Monday, Jun. 07, 1943

Question of Soap

Have listeners become surfeited with the continuous problems of Helen Trent and Our Gal Sunday? Are there too many serials on the air? Does the public want other types of daytime radio entertainment?

The Blue Network wanted answers to these questions, last week made known the results of consulting a cross section of 5,000 U.S. housewives: >The major networks devote 79% of their daytime commercial hours to soap operas. But listeners pay attention to them only 50% of the time.

> Plenty (47%) of housewives do not listen to serials at all. A lot (28%) of those who do--plus 36% of all housewives --think that the air is sudsed up with too many soap operas. Most (60%) of those who listen four or more hours a day agree.

>About half of the serial fans think most soaps interesting, 24% think a few of them are, 2% swear none is.

>Daytime listeners who leave their sets tuned to one station (19%) are outnumbered by those who listen only to specific programs (51%). Some 13% tune in nothing but news broadcasts.

> Types of daytime programs listened to by housewives: 1) news (81%); 2) serials (53%); 3) popular music (49%); 4) serious music (32%).

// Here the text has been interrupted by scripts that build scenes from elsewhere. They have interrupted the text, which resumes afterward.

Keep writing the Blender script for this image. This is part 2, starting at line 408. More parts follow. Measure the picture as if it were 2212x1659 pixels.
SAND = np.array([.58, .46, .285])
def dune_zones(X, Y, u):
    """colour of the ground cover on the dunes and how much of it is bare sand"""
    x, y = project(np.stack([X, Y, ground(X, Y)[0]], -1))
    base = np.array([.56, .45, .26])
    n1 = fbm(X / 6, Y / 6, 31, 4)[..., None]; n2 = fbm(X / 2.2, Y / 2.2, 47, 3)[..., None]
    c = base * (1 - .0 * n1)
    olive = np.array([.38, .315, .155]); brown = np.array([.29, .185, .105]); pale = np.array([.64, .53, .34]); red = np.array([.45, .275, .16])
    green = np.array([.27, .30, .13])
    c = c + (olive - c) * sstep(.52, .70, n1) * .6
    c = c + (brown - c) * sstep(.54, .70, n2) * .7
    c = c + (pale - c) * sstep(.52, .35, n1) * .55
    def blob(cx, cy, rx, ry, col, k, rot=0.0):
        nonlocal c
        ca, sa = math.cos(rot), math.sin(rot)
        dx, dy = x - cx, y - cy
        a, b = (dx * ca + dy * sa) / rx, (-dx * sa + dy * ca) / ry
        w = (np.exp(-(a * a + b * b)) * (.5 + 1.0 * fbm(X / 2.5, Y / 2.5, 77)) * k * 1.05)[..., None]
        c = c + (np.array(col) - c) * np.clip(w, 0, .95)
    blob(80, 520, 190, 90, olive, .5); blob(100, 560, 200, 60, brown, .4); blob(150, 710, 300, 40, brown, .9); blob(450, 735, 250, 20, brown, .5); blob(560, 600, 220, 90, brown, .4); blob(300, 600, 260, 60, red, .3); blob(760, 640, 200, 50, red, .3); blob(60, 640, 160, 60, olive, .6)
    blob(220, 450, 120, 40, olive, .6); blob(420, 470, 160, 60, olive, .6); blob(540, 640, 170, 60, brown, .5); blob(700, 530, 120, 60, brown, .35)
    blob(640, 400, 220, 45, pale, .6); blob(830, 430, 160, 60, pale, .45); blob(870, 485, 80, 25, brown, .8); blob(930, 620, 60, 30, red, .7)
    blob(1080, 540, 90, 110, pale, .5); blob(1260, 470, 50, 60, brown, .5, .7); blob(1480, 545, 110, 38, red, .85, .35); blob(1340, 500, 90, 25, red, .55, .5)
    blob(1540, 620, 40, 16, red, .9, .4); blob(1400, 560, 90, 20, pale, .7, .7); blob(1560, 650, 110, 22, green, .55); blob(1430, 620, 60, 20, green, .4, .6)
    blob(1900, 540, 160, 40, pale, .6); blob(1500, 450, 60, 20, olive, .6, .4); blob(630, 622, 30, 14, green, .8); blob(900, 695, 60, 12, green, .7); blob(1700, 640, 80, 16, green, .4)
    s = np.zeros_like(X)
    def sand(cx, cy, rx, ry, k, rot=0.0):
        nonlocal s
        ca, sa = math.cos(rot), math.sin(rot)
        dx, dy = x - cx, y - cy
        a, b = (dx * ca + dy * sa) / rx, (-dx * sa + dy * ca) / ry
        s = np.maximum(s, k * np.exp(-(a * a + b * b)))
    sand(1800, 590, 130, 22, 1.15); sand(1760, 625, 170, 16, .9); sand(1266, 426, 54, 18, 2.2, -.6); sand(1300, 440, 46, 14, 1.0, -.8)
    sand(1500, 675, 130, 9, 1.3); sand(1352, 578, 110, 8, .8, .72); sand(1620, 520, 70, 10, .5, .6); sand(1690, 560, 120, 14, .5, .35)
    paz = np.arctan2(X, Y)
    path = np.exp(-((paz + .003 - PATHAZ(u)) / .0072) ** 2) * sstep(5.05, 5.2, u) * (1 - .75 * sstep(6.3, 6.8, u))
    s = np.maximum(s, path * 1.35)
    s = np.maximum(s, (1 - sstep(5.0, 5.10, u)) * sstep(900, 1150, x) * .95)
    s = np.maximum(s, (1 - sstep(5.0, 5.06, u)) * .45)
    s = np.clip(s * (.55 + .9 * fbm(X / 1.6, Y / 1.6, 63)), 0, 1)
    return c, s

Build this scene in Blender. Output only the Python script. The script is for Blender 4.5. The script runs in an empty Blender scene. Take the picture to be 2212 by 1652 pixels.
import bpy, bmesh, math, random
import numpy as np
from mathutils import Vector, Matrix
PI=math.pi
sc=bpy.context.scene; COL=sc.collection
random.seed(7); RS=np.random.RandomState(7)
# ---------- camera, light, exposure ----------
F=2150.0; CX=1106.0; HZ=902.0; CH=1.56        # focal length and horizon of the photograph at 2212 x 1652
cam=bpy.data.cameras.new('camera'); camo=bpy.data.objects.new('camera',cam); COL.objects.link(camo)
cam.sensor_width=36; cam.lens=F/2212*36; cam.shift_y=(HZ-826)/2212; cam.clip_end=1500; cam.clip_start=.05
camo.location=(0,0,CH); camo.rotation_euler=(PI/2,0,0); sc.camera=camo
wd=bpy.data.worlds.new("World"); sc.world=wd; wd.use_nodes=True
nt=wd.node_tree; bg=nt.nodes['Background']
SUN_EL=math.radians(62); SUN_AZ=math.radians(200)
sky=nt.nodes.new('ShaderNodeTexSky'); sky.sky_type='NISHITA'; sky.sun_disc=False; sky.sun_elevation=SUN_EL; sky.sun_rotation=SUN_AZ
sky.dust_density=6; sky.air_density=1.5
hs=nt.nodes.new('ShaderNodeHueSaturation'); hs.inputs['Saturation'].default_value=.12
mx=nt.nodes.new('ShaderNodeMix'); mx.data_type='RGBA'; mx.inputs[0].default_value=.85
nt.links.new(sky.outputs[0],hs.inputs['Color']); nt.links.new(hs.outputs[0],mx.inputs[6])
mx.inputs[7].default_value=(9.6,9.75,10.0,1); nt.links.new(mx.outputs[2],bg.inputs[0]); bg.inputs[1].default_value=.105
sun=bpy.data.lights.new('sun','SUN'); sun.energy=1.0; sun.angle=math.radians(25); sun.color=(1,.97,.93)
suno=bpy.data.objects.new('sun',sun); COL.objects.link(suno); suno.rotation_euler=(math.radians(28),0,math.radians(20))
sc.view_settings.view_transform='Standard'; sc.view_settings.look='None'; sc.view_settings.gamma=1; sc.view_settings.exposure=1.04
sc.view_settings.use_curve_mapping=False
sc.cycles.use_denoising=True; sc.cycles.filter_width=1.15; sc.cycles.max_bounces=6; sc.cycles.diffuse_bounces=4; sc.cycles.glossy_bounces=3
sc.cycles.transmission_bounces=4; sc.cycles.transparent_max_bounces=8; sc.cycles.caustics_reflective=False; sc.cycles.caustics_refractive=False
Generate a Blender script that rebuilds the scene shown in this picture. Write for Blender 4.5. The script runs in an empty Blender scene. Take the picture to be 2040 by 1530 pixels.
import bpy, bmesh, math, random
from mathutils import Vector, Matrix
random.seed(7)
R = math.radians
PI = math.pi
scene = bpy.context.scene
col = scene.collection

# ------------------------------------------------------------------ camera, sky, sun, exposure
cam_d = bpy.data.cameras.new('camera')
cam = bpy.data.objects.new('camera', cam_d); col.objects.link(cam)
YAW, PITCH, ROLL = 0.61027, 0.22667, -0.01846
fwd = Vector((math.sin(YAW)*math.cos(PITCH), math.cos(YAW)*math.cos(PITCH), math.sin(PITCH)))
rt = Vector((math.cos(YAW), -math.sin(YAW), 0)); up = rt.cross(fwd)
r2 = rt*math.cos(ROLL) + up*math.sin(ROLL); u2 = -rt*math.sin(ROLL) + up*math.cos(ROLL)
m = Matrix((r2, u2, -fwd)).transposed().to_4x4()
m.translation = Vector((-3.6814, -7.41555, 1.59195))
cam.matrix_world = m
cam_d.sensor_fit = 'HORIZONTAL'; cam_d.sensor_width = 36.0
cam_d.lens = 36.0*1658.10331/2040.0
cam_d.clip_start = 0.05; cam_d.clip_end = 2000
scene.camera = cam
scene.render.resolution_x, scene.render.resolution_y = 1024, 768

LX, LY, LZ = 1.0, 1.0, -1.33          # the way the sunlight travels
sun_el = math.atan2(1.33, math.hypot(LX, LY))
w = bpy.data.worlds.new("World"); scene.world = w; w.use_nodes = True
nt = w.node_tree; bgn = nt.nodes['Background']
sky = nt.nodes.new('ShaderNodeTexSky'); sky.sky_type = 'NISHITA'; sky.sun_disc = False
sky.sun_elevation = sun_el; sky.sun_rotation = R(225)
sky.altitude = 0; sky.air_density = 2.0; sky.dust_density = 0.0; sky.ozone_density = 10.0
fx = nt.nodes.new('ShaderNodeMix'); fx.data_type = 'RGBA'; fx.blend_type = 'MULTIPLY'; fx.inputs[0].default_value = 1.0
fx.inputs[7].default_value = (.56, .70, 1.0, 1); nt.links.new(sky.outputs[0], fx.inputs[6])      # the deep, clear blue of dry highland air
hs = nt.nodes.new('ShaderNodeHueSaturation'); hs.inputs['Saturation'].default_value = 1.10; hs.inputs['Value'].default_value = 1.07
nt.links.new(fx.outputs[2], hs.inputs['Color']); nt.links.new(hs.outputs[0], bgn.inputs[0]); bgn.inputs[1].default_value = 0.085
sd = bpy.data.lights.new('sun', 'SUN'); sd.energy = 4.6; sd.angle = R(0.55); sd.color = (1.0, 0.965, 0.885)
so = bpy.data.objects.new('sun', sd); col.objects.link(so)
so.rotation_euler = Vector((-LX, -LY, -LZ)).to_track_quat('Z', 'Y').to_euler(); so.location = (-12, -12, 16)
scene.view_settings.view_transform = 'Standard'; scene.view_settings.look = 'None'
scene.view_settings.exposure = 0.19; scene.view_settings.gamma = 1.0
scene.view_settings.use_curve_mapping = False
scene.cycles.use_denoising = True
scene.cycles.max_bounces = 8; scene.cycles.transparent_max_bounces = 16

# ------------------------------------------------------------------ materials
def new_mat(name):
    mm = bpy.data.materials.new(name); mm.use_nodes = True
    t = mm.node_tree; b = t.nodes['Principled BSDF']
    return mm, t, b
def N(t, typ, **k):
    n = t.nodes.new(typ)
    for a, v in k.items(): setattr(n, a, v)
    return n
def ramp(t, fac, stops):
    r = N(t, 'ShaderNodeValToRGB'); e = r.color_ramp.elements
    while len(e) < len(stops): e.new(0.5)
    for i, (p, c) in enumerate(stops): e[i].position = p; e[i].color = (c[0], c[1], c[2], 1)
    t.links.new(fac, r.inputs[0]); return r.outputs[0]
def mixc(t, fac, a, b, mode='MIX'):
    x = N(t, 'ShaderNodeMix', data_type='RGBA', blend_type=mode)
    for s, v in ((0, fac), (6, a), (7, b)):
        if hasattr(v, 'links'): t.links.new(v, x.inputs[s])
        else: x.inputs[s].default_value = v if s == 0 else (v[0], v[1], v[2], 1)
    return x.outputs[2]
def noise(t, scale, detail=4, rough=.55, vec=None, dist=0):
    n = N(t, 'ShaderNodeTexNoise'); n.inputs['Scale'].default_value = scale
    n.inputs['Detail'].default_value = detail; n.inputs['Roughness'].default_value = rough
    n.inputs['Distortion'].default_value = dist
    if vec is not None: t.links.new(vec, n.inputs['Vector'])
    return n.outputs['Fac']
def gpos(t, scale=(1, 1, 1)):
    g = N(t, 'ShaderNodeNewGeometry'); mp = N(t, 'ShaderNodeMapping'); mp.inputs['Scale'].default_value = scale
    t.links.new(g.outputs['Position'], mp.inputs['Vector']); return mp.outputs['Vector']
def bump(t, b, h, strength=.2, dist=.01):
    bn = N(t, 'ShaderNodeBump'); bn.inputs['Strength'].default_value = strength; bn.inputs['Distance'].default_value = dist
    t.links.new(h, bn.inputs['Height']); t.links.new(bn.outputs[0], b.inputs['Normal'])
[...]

Q.E.D. The Blue Network seemed to have proved its point: that a good deal of soap opera time is wasted. The Blue, when it was NBC's second string network, produced one of radio's first network soap operas (Little Orphan Annie) in 1931. After it was separated from NBC, the Blue got rid of its four sponsored soaps and looked around for something to replace them. Since then it has concentrated on music, variety, comic and children's daytime programs--trying to build different kinds of shows to pull the soapy diehards away from its competitors. If the Blue's survey was correct, the network undoubtedly had a case for its soapless policy. If not, it had at least made history by publishing a survey which did not try to prove that it was the best network in existence.